Risparmio gestito: il growth tiene più del value
Spostiamo lo sguardo all’evoluzione delle strategie di risparmio gestito, per comprendere come i gestori abbiano navigato le turbolenze e le opportunità offerte dal contesto di mercato appena descritto. In particolare:
- La fotografia a livello geografico. In Europa sviluppata, le strategie large & mid cap value sono rimaste attorno alla parità. Mentre i comparti growth arretrano fra lo 0,6% e l’1,1%. Il segmento dedicato ai Paesi Iberici spicca con un +1,8%. Questo grazie all’avanzata delle utility e delle banche locali in vista di possibili fusioni, mentre l’Austria cede lo 0,6%. Il prodotto Italia Large & Mid Value consolida un +0,5%, riflesso della propensione verso società a sconto e con dividendi consistenti. In America Latina, il Brasile Large & Mid segna +1,7% e il Brasile specifico +1,5%, in scia a un rialzo dei tassi di interesse volto a contenere l’inflazione. Sul fronte emergenti africani e Medio Oriente, l’indice Africa si contrae di oltre il 5%. In un contesto di instabilità politica e riduzione degli investimenti nel settore estrattivo. In Asia, la “Grande Cina” mostra un -9%, Cina A-Shares un -9,0% e Hong Kong un -7,8%. Mentre Giappone Large cap e Corea Large e Mid limitano i cali fra lo 0,7% e l’1%. Il confronto fra stili rivela un value globale fra -4% e -4,5%. Il growth internazionale scende di circa il 3,3%–3,5%, segno che la rotazione settoriale favorisce ancora i titoli difensivi.
- I fondi settoriali raccontano una storia ancor più plastica. Il comparto Global Metalli Preziosi registra un +1,6%, in linea con la vigorosa performance dell’oro. Il settore Immobiliare Europa brilla con un +4,9%. Questo sostenuto dal calo dei rendimenti reali e da una ripresa dei flussi istituzionali verso i real estate commerciali. L’immobiliare globale hedged invece avanza di un +0,8%. Al contrario, il comparto Energia globale cede oltre il 12%, trascinato dal crollo del gas e del petrolio. Le tematiche ESG emergenti affondano fra il 3% e il 6%, osteggiate da un generale avversione al rischio e dalla volatilità dei mercati azionari sottostanti. Infrastrutture arretra di circa l’1,5%, farmaceutico globale resta sostanzialmente piatto e i titoli tecnologici globali perdono oltre il 2%. Questo nonostante le recenti acquisizioni nel cloud e nell’intelligenza artificiale.

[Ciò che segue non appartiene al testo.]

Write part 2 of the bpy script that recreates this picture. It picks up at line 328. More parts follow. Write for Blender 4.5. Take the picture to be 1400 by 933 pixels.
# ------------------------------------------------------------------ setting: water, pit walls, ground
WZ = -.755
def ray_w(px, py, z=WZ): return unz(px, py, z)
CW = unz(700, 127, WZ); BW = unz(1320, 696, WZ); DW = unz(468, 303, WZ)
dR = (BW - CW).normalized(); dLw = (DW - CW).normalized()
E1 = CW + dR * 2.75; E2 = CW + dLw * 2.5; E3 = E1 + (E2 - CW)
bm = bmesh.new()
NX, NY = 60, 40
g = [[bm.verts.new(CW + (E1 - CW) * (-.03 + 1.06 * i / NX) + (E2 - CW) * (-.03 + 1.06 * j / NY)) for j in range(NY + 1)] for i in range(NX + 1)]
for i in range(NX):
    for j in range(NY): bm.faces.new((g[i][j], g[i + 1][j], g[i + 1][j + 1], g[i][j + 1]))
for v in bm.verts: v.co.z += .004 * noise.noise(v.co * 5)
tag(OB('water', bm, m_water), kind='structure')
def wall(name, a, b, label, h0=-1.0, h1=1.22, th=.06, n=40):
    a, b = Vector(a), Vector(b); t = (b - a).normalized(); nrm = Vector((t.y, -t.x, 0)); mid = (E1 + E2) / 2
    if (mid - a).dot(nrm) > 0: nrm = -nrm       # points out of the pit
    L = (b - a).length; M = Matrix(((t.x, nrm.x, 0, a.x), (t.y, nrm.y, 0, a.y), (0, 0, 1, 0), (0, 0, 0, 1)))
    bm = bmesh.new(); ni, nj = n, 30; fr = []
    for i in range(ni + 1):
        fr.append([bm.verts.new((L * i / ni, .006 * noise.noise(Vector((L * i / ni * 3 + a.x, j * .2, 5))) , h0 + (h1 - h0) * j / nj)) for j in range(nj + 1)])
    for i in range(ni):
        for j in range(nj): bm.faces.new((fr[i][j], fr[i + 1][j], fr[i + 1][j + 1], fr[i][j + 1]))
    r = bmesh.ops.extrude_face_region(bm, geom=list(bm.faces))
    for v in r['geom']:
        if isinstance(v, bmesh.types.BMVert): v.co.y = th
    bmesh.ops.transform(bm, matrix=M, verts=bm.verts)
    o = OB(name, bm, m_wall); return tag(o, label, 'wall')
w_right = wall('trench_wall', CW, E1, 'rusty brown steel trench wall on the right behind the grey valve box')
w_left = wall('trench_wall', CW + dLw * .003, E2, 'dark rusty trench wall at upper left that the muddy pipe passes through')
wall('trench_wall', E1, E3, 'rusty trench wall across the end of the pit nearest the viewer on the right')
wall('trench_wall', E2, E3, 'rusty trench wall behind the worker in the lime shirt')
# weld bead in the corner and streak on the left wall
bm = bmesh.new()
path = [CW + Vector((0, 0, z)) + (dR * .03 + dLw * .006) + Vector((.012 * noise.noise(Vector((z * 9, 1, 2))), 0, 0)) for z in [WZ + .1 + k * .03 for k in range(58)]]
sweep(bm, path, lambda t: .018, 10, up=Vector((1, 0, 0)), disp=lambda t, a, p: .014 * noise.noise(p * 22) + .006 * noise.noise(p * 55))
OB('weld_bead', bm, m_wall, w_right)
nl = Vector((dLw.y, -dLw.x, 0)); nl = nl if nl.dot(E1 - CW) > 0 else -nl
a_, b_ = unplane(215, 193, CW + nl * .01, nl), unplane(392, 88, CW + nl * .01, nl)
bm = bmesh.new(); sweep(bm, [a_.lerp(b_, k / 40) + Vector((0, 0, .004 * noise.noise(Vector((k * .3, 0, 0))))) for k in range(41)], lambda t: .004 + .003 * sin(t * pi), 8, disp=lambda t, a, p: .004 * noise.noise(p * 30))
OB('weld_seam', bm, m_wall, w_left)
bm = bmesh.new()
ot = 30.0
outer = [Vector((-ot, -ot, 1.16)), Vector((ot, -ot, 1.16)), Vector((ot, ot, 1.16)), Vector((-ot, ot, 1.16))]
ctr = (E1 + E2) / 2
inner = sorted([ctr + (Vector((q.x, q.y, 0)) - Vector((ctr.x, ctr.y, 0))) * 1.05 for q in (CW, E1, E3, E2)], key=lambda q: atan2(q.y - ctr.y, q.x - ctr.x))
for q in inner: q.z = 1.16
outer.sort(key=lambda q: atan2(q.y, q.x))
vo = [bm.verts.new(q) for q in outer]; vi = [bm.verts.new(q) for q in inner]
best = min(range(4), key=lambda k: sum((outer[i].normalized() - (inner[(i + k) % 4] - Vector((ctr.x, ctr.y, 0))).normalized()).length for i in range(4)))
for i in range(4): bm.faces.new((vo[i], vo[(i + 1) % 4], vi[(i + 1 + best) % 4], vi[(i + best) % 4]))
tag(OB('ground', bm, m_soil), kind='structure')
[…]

- L’universo obbligazionario riflette il rialzo delle curve dei tassi. I governativi area euro a breve termine (1–3 anni) guadagnano circa lo 0,5%. I corporate area euro generano un +0,7%, mentre l’inflation-linked euro riporta un +0,8%, specchio di un’inflazione headline superiore al target BCE. I convertibili globali in euro perdono lo 0,6%. L’high yield globale arretra di uno 0,1%, ma il governativo Usa medio-lungo (5–10 anni) scende del 4%, segno di un repricing repentino in attesa delle prossime decisioni Fed. Sul fronte dei mercati emergenti in valuta locale, l’obbligazionario global emerging government e corporate cede fra il 4% e il 5%, riflettendo il deterioramento dei bilanci sovrani e il contestuale inasprimento dei premi al rischio.
IDEE DI INVESTIMENTO
Il mese appena trascorso ha confermato quanto il risparmio gestito debba districarsi fra spinte eterogenee: dal repricing delle commodity energy alla vivacità dei metalli preziosi, dall’apprezzamento dell’euro al tormentato cammino delle azioni emergenti, fino al riposizionamento obbligazionario in funzione di curve dei rendimenti in tensione. Le decisioni delle banche centrali e i dazi ancora in vigore fra Stati Uniti, Cina ed Europa, unitamente alle operazioni corporate – dalle acquisizioni nel tech ai piani di buy‐back nei ciclici – continueranno a dettare l’agenda dei gestori. In tale contesto, ricco di opportunità, ma anche di insidie, è cruciale saper combinare un’analisi rigorosa dei fondamentali e dei rischi geopolitici.